Grad student bringing love for chess to WKU

Lindsay Kriz

When most people think of chess clubs, they picture people in a room all silently planning their next move as they both lean over a chess board.

While this image may be partially accurate when it comes to the WKU chess club, Sam Hunt, a graduate student from Pendleton, Ind., sees it as much more.

Before Hunt became involved with WKU’s club, he had to learn how to play the game.

Hunt was playing football in middle school when he heard an announcement for the chess club over the intercom and decided to join.

“I subbed and I was terrible,” he said. “I was the last alternate. I had never played at competitions.”

Eventually, after teaching himself the game through the club and by playing against chess masters and the computer, Hunt became a national champion and was known as a “national nerd” after that.

“It was a big deal,” he said. “It was the first time someone had ever achieved that in the community.”

Hunt learned about the WKU chess club in 2007 after Wieb Vandermeer, a physics professor at WKU, asked him for help with a tournament.

Aside from helping run WKU’s chess club, Hunt has helped bring chess to regional public schools in hopes of bettering students’ lives.

“That intrinsic process is what’s lacking in the school systems,” he said. “And when you introduce chess, as research has shown, those kids who play chess end up being better socially.”

Hunt credited chess with helping to improve a child’s standardized test scores, and he said students who play chess have a higher chance of entering into higher learning.

Currently, he is attempting to expand the game throughout the region, including adding programs in all Warren County and city schools.

“We recently had the mastermind conference to train new coaches,” he said. “Nobody knew how to teach the game.”

Hunt said that he received a grant to train 15 new teachers in the city and county school system.

In his first two years of training, 13 programs have been added in the county, and now 22 schools now have chess programs.

“The goal is to have 252 schools that Western services, in 27 counties, with 11,000 kids,” he said.

Hunt has helped run multiple chess tournaments, including the Halloween Classic in October, the Winter Invitational and the WKU Open.

“For college chess, the intent is to create passion (for chess) in high school,” Hunt said. “Kids come here knowing we have it.”

Vandermeer, who also teaches an Honors Colloquium chess class, said that the game of chess has made a comeback on campus partly because of Hunt.

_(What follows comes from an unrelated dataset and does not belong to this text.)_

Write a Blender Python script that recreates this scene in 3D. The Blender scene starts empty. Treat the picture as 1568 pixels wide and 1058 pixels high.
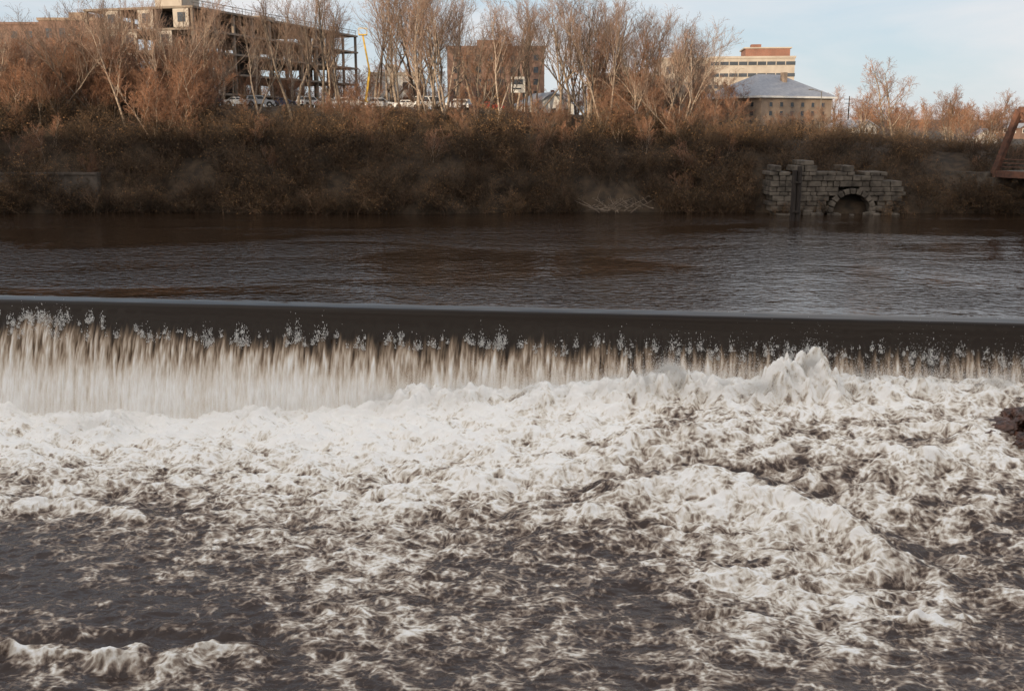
import bpy, math, random, bmesh
import numpy as np
from mathutils import Vector, Matrix
random.seed(4); RNG=np.random.default_rng(4)
scene=bpy.context.scene
R=math.radians
F=1600.0; PITCH=R(11.9); CAMZ=12.0
def sight(px,py,z):
    """world x,y of image pixel px,py projected onto level z"""
    dx=(px-784)/F; dy=(py-528.5)/F
    dz=-math.sin(PITCH)-dy*math.cos(PITCH); yy=math.cos(PITCH)-dy*math.sin(PITCH)
    t=(z-CAMZ)/dz
    return t*dx,t*yy
# ---------------------------------------------------------------- noise
PERM=RNG.permutation(256); PERM=np.concatenate([PERM,PERM])
ANG=RNG.random(256)*2*np.pi; GX=np.cos(ANG); GY=np.sin(ANG)
def perlin(x,y,seed=0):
    x=x+seed*17.13; y=y+seed*7.77
    xi=np.floor(x).astype(np.int64); yi=np.floor(y).astype(np.int64)
    xf=x-xi; yf=y-yi; xi&=255; yi&=255
    def g(ix,iy,fx,fy):
        h=PERM[PERM[ix&255]+(iy&255)]
        return GX[h]*fx+GY[h]*fy
    u=xf*xf*xf*(xf*(xf*6-15)+10); v=yf*yf*yf*(yf*(yf*6-15)+10)
    a=g(xi,yi,xf,yf); b=g(xi+1,yi,xf-1,yf); c=g(xi,yi+1,xf,yf-1); d=g(xi+1,yi+1,xf-1,yf-1)
    return ((a+(b-a)*u)+((c+(d-c)*u)-(a+(b-a)*u))*v)*1.5
def fbm(x,y,o=4,seed=0,gain=.5):
    r=0;a=1;f=1
    for i in range(o):
        r=r+a*perlin(x*f,y*f,seed+i); a*=gain; f*=2.03
    return r
def ridged(x,y,o=3,seed=0):
    r=0;a=.6;f=1
    for i in range(o):
        r=r+a*(1-np.abs(perlin(x*f,y*f,seed+i))*1.6); a*=.5; f*=2.1
    return r
def sstep(a,b,x):
    t=np.clip((x-a)/(b-a),0,1); return t*t*(3-2*t)
# ---------------------------------------------------------------- materials
def new_mat(name):
    m=bpy.data.materials.new(name); m.use_nodes=True
    nt=m.node_tree; return m,nt,nt.nodes,nt.links,nt.nodes['Principled BSDF']
def mat(name,c1,c2=None,rough=.8,scale=1.0,bump=0.0,detail=6,rand=0.0,stretch=(1,1,1),metal=0.0,lo=.35,hi=.65):
    m,nt,N,L,P=new_mat(name)
    P.inputs['Roughness'].default_value=rough; P.inputs['Metallic'].default_value=metal
    if c2 is None: c2=tuple(c*.7 for c in c1)
    tc=N.new('ShaderNodeTexCoord'); mp=N.new('ShaderNodeMapping'); mp.inputs['Scale'].default_value=stretch
    L.new(tc.outputs['Object'],mp.inputs[0])
    n=N.new('ShaderNodeTexNoise'); n.inputs['Scale'].default_value=scale; n.inputs['Detail'].default_value=detail
    L.new(mp.outputs[0],n.inputs['Vector'])
    r=N.new('ShaderNodeValToRGB'); r.color_ramp.elements[0].position=lo; r.color_ramp.elements[1].position=hi
    r.color_ramp.elements[0].color=(*c2,1); r.color_ramp.elements[1].color=(*c1,1)
    L.new(n.outputs['Fac'],r.inputs[0]); out=r.outputs[0]
    if rand>0:
        oi=N.new('ShaderNodeObjectInfo'); mr=N.new('ShaderNodeMapRange')
        mr.inputs['To Min'].default_value=1-rand; mr.inputs['To Max'].default_value=1+rand
        L.new(oi.outputs['Random'],mr.inputs['Value'])
        h=N.new('ShaderNodeHueSaturation'); L.new(mr.outputs[0],h.inputs['Value'])
        L.new(out,h.inputs['Color']); out=h.outputs[0]
    L.new(out,P.inputs['Base Color'])
    if bump>0:
        b=N.new('ShaderNodeBump'); b.inputs['Strength'].default_value=.8; b.inputs['Distance'].default_value=bump
        L.new(n.outputs['Fac'],b.inputs['Height']); L.new(b.outputs[0],P.inputs['Normal'])
    return m
def brick_mat(name,c1,c2,mortar,scale=1.0,bw=.5,rh=.25):
    m,nt,N,L,P=new_mat(name); P.inputs['Roughness'].default_value=.9
    tc=N.new('ShaderNodeTexCoord'); 
    sx=N.new('ShaderNodeSeparateXYZ'); L.new(tc.outputs['Object'],sx.inputs[0])
    ad=N.new('ShaderNodeMath'); L.new(sx.outputs[0],ad.inputs[0]); L.new(sx.outputs[1],ad.inputs[1])
    cx=N.new('ShaderNodeCombineXYZ'); L.new(ad.outputs[0],cx.inputs[0]); L.new(sx.outputs[2],cx.inputs[1])
    b=N.new('ShaderNodeTexBrick'); L.new(cx.outputs[0],b.inputs['Vector'])
    b.inputs['Color1'].default_value=(*c1,1); b.inputs['Color2'].default_value=(*c2,1); b.inputs['Mortar'].default_value=(*mortar,1)
    b.inputs['Scale'].default_value=scale; b.inputs['Brick Width'].default_value=bw; b.inputs['Row Height'].default_value=rh; b.inputs['Mortar Size'].default_value=.02
    n=N.new('ShaderNodeTexNoise'); n.inputs['Scale'].default_value=.5; n.inputs['Detail'].default_value=8; L.new(tc.outputs['Object'],n.inputs['Vector'])
    mr=N.new('ShaderNodeMapRange'); mr.inputs['To Min'].default_value=.55; mr.inputs['To Max'].default_value=1.4; L.new(n.outputs['Fac'],mr.inputs['Value'])
    h=N.new('ShaderNodeHueSaturation'); L.new(mr.outputs[0],h.inputs['Value']); L.new(b.outputs[0],h.inputs['Color'])
    L.new(h.outputs[0],P.inputs['Base Color']); return m
# ---------------------------------------------------------------- mesh helpers
def mesh_np(name,V,Fq,mats,mi=None,smooth=False,k=4):
    me=bpy.data.meshes.new(name); V=np.asarray(V,dtype=np.float32); Fq=np.asarray(Fq,dtype=np.int32)
    me.vertices.add(len(V)); me.vertices.foreach_set('co',V.ravel())
    n=len(Fq); me.loops.add(n*k); me.loops.foreach_set('vertex_index',Fq.ravel())
    me.polygons.add(n); me.polygons.foreach_set('loop_start',np.arange(0,n*k,k,dtype=np.int32))
    for m in mats: me.materials.append(m)
    if mi is not None: me.polygons.foreach_set('material_index',np.asarray(mi,dtype=np.int32))
    if smooth: me.polygons.foreach_set('use_smooth',np.ones(n,dtype=bool))
    me.update(calc_edges=True); return me
def add_obj(name,me,loc=(0,0,0),rot=(0,0,0),sc=(1,1,1),parent=None):
    o=bpy.data.objects.new(name,me); scene.collection.objects.link(o)
    o.location=loc; o.rotation_euler=rot; o.scale=sc
    if parent: o.parent=parent
    return o
def grid_faces(nr,nc):
    i=np.arange(nr-1)[:,None]*nc+np.arange(nc-1)[None,:]
    return np.stack([i,i+1,i+nc+1,i+nc],-1).reshape(-1,4)
def attr(me,name,arr):
    a=me.attributes.new(name,'FLOAT','POINT'); a.data.foreach_set('value',np.asarray(arr,dtype=np.float32).ravel())
class MB:
    def __init__(s): s.v=[];s.f=[];s.m=[]
    def poly(s,pts,m=0):
        b=len(s.v); s.v+= [tuple(p) for p in pts]; s.f.append(tuple(range(b,b+len(pts)))); s.m.append(m)
    def box(s,x0,x1,y0,y1,z0,z1,m=0):
        b=len(s.v)
        s.v+=[(x0,y0,z0),(x1,y0,z0),(x1,y1,z0),(x0,y1,z0),(x0,y0,z1),(x1,y0,z1),(x1,y1,z1),(x0,y1,z1)]
        for f in [(3,2,1,0),(4,5,6,7),(0,1,5,4),(1,2,6,5),(2,3,7,6),(3,0,4,7)]:
            s.f.append(tuple(b+i for i in f)); s.m.append(m)
    def beam(s,p,q,w,h,m=0):
        p=Vector(p);q=Vector(q);d=(q-p).normalized()
        up=Vector((0,0,1)) if abs(d.z)<.95 else Vector((0,1,0))
        a=d.cross(up).normalized()*w/2; c=a.cross(d).normalized()*h/2
        b=len(s.v)
        for e in (p,q):
            for sa,sc_ in ((-1,-1),(1,-1),(1,1),(-1,1)): s.v.append(tuple(e+a*sa+c*sc_))
        for f in [(0,1,2,3),(7,6,5,4),(0,4,5,1),(1,5,6,2),(2,6,7,3),(3,7,4,0)]:
            s.f.append(tuple(b+i for i in f)); s.m.append(m)
    def prism(s,prof,y0,y1,m=0):
        n=len(prof); b=len(s.v)
        for y in (y0,y1):
            for (x,z) in prof: s.v.append((x,y,z))
        s.f.append(tuple(range(b,b+n))); s.m.append(m)
        s.f.append(tuple(range(b+2*n-1,b+n-1,-1))); s.m.append(m)
        for i in range(n):
            j=(i+1)%n; s.f.append((b+j,b+i,b+n+i,b+n+j)); s.m.append(m)
    def cyl(s,c,r,h,axis='z',n=12,m=0,r2=None):
        r2=r if r2 is None else r2; b=len(s.v)
        for k,(rr,hh) in enumerate(((r,-h/2),(r2,h/2))):
            for i in range(n):
                a=2*math.pi*i/n; p=(rr*math.cos(a),rr*math.sin(a),hh)
                if axis=='y': p=(p[0],p[2],p[1])
                if axis=='x': p=(p[2],p[0],p[1])
                s.v.append((c[0]+p[0],c[1]+p[1],c[2]+p[2]))
        s.f.append(tuple(range(b,b+n)));s.m.append(m); s.f.append(tuple(range(b+n,b+2*n)));s.m.append(m)
        for i in range(n):
            j=(i+1)%n; s.f.append((b+i,b+j,b+n+j,b+n+i)); s.m.append(m)
    def windows(s,side,a0,a1,fixed,z0,z1,nx,nz,fw,fh,mg,mf,depth=.06):
        cw=(a1-a0)/nx; ch=(z1-z0)/nz
        for i in range(nx):
            for j in range(nz):
                ca=a0+(i+.5)*cw; cz=z0+(j+.5)*ch; w=cw*fw/2; h=ch*fh/2; t=.1
                def bx(p0,p1,q0,q1,d,m):
                    if side=='y': s.box(p0,p1,fixed-d,fixed+.05,q0,q1,m)
                    elif side=='x-': s.box(fixed-d,fixed+.05,p0,p1,q0,q1,m)
                    else: s.box(fixed-.05,fixed+d,p0,p1,q0,q1,m)
                bx(ca-w,ca+w,cz-h,cz+h,.02,mg)
                bx(ca-w-t,ca-w,cz-h-t,cz+h+t,depth,mf); bx(ca+w,ca+w+t,cz-h-t,cz+h+t,depth,mf)
                bx(ca-w,ca+w,cz+h,cz+h+t,depth,mf); bx(ca-w,ca+w,cz-h-t,cz-h,depth+.06,mf)
    def make(s,name,mats,loc=(0,0,0),rz=0,parent=None,bevel=0):
        me=bpy.data.meshes.new(name); me.from_pydata(s.v,[],s.f)
        for m in mats: me.materials.append(m)
        me.polygons.foreach_set('material_index',s.m)
        me.update()
        o=bpy.data.objects.new(name,me); scene.collection.objects.link(o)
        o.location=loc; o.rotation_euler=(0,0,rz)
        if parent: o.parent=parent
        if bevel:
            b=o.modifiers.new('b','BEVEL'); b.width=bevel; b.segments=2; b.limit_method='ANGLE'
        return o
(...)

“He was so active that things sort of boosted up,” Vandermeer said.

Hunt took an interest in setting up a tournament after participating in a small Chess 960, a game of chess not played by the book, that Vandermeer held.

“He was in my physics class,” Vandermeer said. “And he came to my office and said ‘Wow, that was a neat tournament. Why don’t we do it again?'”

In 2008, Hunt succeeded in organizing a large tournament with 70 kids competing, and the game’s popularity grew from there, Vandermeer said.

“Sam is the energy of the club,” he said.

Dorin Bobarnac-Dogaru, a television engineer for WKU, is also a member of the club and has been playing for almost 50 years.

“Chess is not something that can be learned from today to tomorrow,” he said. “It takes years, a lot of study, and one of the main problems that we all have is that we cannot dedicate our time exclusively to chess.”

Bobarnac-Dogaru said he helps members learn about the game by bringing his laptop to club meetings and trying to fuel their interest for chess.

Although Bobarnac-Dogaru has played chess for many years, he said Hunt is the No. 2 player in the club and carries that talent to the community.

“He makes a lot of work for the organization,” he said. “This is very important for the organization.”